Sólo la molestia que le causa quitarse la gorra lo in­terrumpe. Para entonces, un ligero vaho alcohólico se ha internado en el automóvil. La vez que me cansó el pa­drecito, de plano yo dije: ¡Hasta aquí! y dejé de ir a seguir con el altar. Es que aquella vez estábamos en mi­sa, y el David que le grita a una chava: ¡Bríncale, brín­cale, muévete con fuerza aunque te reboten las chichis!

 Sus ojos intentan mirar a la mujer que ya conoce la fórmula del amor; su lengua, entorpecida, dice: Yo le tengo mucho cariño a mi Santita porque me hizo un mi­lagro bien grande. Ya tenía rato que yo andaba per­di­do por una chava, pero perdido en serio. Total que anduve tras ella y se hizo mi novia, pero yo creo que fue para que la dejara de molestar.
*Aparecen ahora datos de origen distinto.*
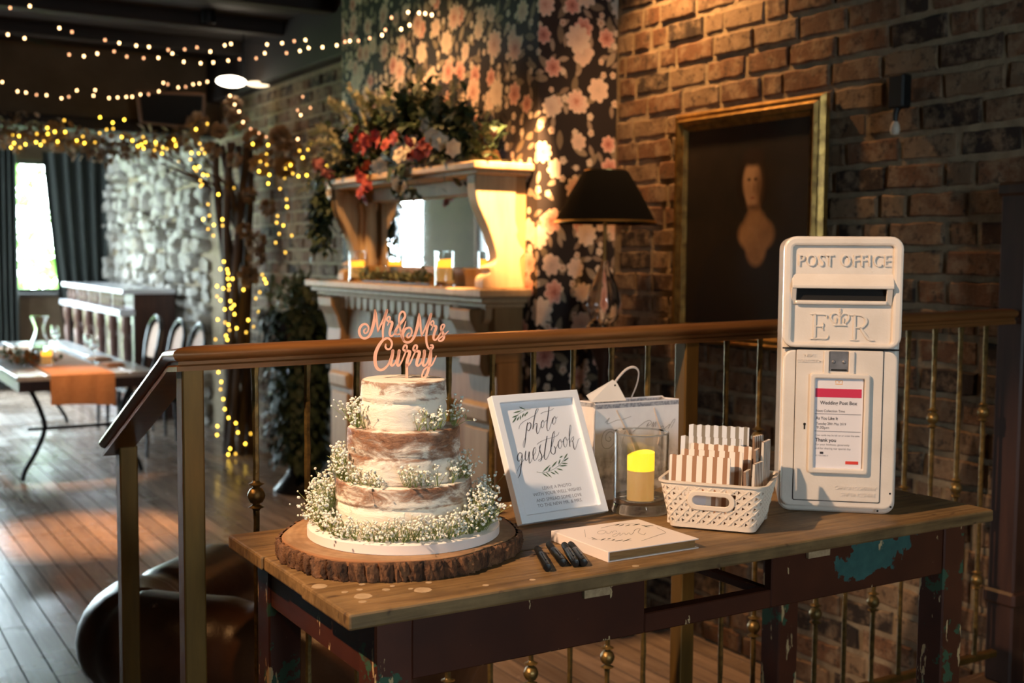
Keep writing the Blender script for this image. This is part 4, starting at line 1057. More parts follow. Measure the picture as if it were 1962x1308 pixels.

Según éramos novios y siempre me decía que no tenía tiempo para mí. Fue cuando yo le supliqué a mi Niña que me ayu­da­ra. Le dije: Si ella es para mí, déjala conmigo, tú sabes cuánto la quiero. Y no tardó mucho, como un mes. ¿Y qué creen que pa­só?... Se fue con otro. Por eso yo di­go que mi Santi­ta es bien milagrosa. Ella sabía que esa chava no se iba a quedar conmigo y me ha dado fuerza, pus pa' se­guir aquí...

Aunque sabe interminable su lista de peticiones, La Niña Blanca tiene muy pocos ruegos para des­can­sar en paz en su trono: Hijo, por favor no me dejes ci­garros encendidos porque me quemo, ayuda para mi vestido dejando tu donativo en la oficina y no me dejes billetes en la mano porque me los roban.

El viento amenaza con volverse más frío en el ba­rrio de Mixcalco. Una racha helada se atora en los hue­sos. Mientras otros santos fueron venerados en minúsculo altar, en aquella casucha de lúgubre semblante pide tregua La Santa Muerte, llevando en su hábito las úni­cas estrellas de la noche.